A flood alleviation scheme which opened a 90-metre stretch of the Cong Burn in Chester-le-Street has resulted in an award win for Esh Construction at the Institute of Civil Engineering (ICE) North East 30th Robert Stephenson Awards 2021.

The seven-figure project was delivered in partnership with Durham County Council, the Environment Agency and Pell Frischmann. Work to open the culvert and construct the open river channel initially commenced in 2019 and included the construction of brick flood walls, a North and South riverbank and a 20-metre extension to an existing flood wall.

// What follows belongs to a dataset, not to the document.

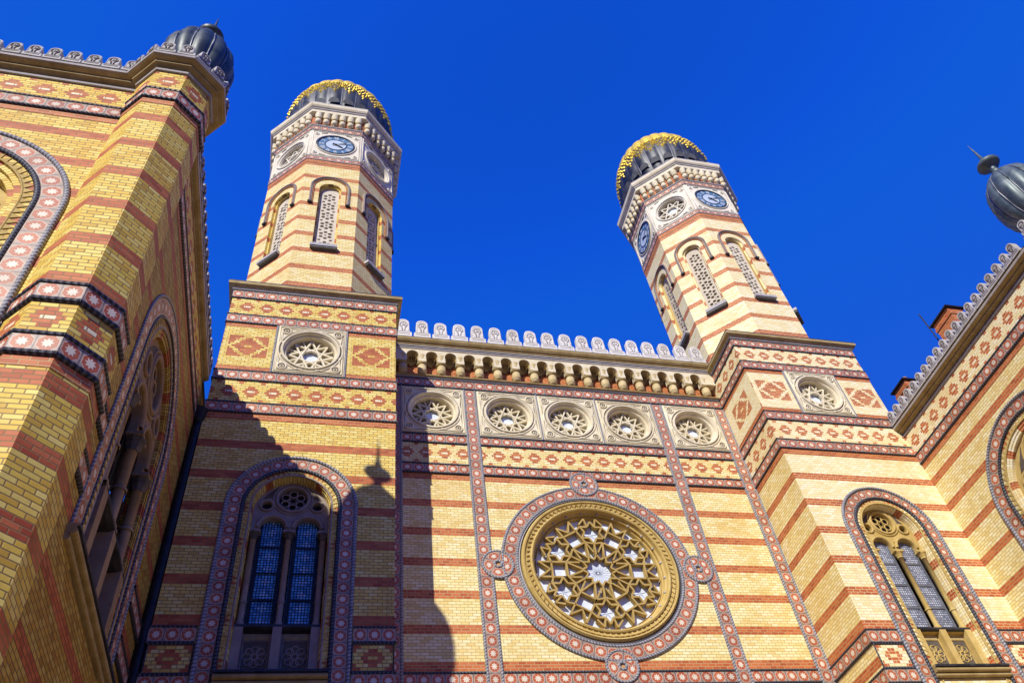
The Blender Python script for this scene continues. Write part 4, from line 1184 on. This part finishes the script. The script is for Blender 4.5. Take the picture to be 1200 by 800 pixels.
# ------------------------------------------------------------------ camera
cam = bpy.data.cameras.new('camera'); co = bpy.data.objects.new('camera', cam); COL.objects.link(co)
cam.sensor_width = 36; cam.sensor_fit = 'HORIZONTAL'
PX, PY, FPX = 30.0, 22.114, 950.265
cam.lens = FPX/1200*36; cam.shift_x = -PX/1200; cam.shift_y = PY/1200
yaw, pitch, roll = .364, .827, -.187
fwd = Vector((math.sin(yaw)*math.cos(pitch), math.cos(yaw)*math.cos(pitch), math.sin(pitch)))
rt = Vector((math.cos(yaw), -math.sin(yaw), 0)); up = rt.cross(fwd)
r2 = rt*math.cos(roll)+up*math.sin(roll); u2 = -rt*math.sin(roll)+up*math.cos(roll)
co.matrix_world = Matrix.Translation((-7.759,-18.477,1.7)) @ Matrix((r2, u2, -fwd)).transposed().to_4x4()
cam.clip_end = 2000
scene.camera = co

# ------------------------------------------------------------------ daylight
sd = Vector((4.92,8.08,-6.66)).normalized()                   # travel direction of the sunlight
sun = bpy.data.lights.new('sun', 'SUN'); sun.energy = 5.0; sun.angle = math.radians(.5); sun.color = (1.0,.94,.82)
so = bpy.data.objects.new('sun', sun); COL.objects.link(so)
so.rotation_euler = sd.to_track_quat('-Z','Y').to_euler()
w = bpy.data.worlds.new('World'); scene.world = w; w.use_nodes = True
nt = w.node_tree; bg = nt.nodes['Background']
sky = nt.nodes.new('ShaderNodeTexSky'); sky.sky_type = 'NISHITA'; sky.sun_disc = False
sky.sun_elevation = math.asin(-sd.z); sky.sun_rotation = math.atan2(-sd.x, -sd.y)
sky.air_density = 1.0; sky.dust_density = .3; sky.ozone_density = 3.0
clip = nt.nodes.new('ShaderNodeMix'); clip.data_type = 'RGBA'; clip.blend_type = 'DARKEN'
clip.inputs[0].default_value = 1; clip.inputs[7].default_value = (1.0,1.08,2,1)
gam = nt.nodes.new('ShaderNodeGamma'); gam.inputs[1].default_value = 2.5
tint = nt.nodes.new('ShaderNodeMix'); tint.data_type = 'RGBA'; tint.blend_type = 'MULTIPLY'
tint.inputs[0].default_value = 1; tint.inputs[7].default_value = (.16,.70,1,1)
nt.links.new(sky.outputs[0], clip.inputs[6]); nt.links.new(clip.outputs[2], gam.inputs[0])
nt.links.new(gam.outputs[0], tint.inputs[6]); nt.links.new(tint.outputs[2], bg.inputs[0])
bg.inputs[1].default_value = .122
scene.view_settings.view_transform = 'Standard'; scene.view_settings.look = 'None'
scene.view_settings.exposure = 0; scene.view_settings.gamma = 1
scene.render.engine = 'CYCLES'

Chester-le-Street has a long history of flooding and was badly affected by a severe storm in June 2012, when more than 100 homes and businesses at the northern end of the town suffered from flooding.

“Being recognised by the ICE in the 30th Robert Stephenson Awards is a fantastic achievement for everyone involved. It is important to celebrate the hard work and determination that goes into such projects, particularly throughout a year which presented difficulties that no one ever could have planned for,” said, Stephen Wilkie, Executive Director of Esh Construction.


“While providing vital flood prevention for residents and businesses, the scheme has also allowed the existing market to be re-located closer to the front street in a bid to provide an economic boost to the town. Esh Construction was founded in County Durham, and Chester-le-Street Flood Alleviation Scheme is a project we are very proud to have delivered.”

The re-opening of the watercourse – for the first time in 50 years – has enabled the creation of an enhanced and more welcoming appearance for the busy town centre. A revised market area nearer amenities features new seating and open spaces paved in Yorkstone. Surrounding the area there are bespoke underlit granite benches and planters, allowing a variety of uses for the space outside of market days.

Announcing the project as winner of the Medium Project Category Robert Stephenson Award, the judges said: “This hidden part of the infrastructure of Chester-le-Street has been opened up to provide a ‘park-like’ feel to the town centre, whilst providing well needed flood protection to homes and businesses.


The judges said they were impressed with the project team’s collaborative working to develop and construct the proposals (including significant areas of habitat creation) in a constrained working area. In addition, they noted the “close working relationship with local residents and businesses was key to ensuring that the longer-term benefits to the community will last for future generations.”

A large, combined sewer was removed from the culvert downstream of the Market Place to increase flow capacity and reduce the risk of blockages.

The work has been jointly funded by the council, the Environment Agency and the European Regional Development Fund.